El terrorista pasivo es un cuento de Juan Bonilla del que me acuerdo siempre que un atentado sacude los telediarios. Ahora, por ejemplo, tras lo ocurrido en la maratón de Boston. Bonilla imagina en su cuento un terrorista, al que llama Espartaco, tan listo, y tan vago a la vez, que idea el modo de aterrorizar al mundo sin pegar un solo tiro ni caer en la vulgaridad de ir por ahí matando a la gente. Para qué. Ya se encarga de eso el azar, la naturaleza, y nosotros mismos, que somos unos brutos.
Al terrorista de Bonilla le basta con reivindicar como suyos los accidentes y catástrofes que ocurren en el mundo. Que cae un avión en la China, Espartaco lo reivindica. Un edificio se derrumba en Bangladesh, ahí está Espartaco reclamando la autoría. Que en Nápoles se despeña un autobús, ha sido cosa de Espartaco. Explota una refinería, Espartaco estuvo allí. Es una idea diabólica, pero genial. Podrías poner en jaque a los gobiernos del mundo entero y dormir por las noches con la conciencia limpia como la de un seminarista.

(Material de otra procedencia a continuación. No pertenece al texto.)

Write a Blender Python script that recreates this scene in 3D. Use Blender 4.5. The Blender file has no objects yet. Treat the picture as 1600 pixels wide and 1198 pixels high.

El Espartaco de Bonilla, por ejemplo, nunca habría puesto la bomba en la maratón de Boston. ¿Jugarse la vida para matar a tres inocentes y mutilar a un puñado de ociosos? Esa burrada está al alcance de cualquier descerebrado. Espartaco, más fino, más sutil, más agresivo, más eficaz que todo eso, juega con la certeza de quien tiene al azar como asalariado. Esperaría un poco. No demasiado. Al día siguiente explotó en Texas una planta química en la que murieron casi un centenar de personas. Hoy mismo han muerto otras cien en el derrumbe de un edificio en la India.
Tantas lágrimas, tanta sangre, qué ridículo pretender cambiar el mundo con una olla exprés cuando el azar y la misma naturaleza juegan tan en nuestra contra.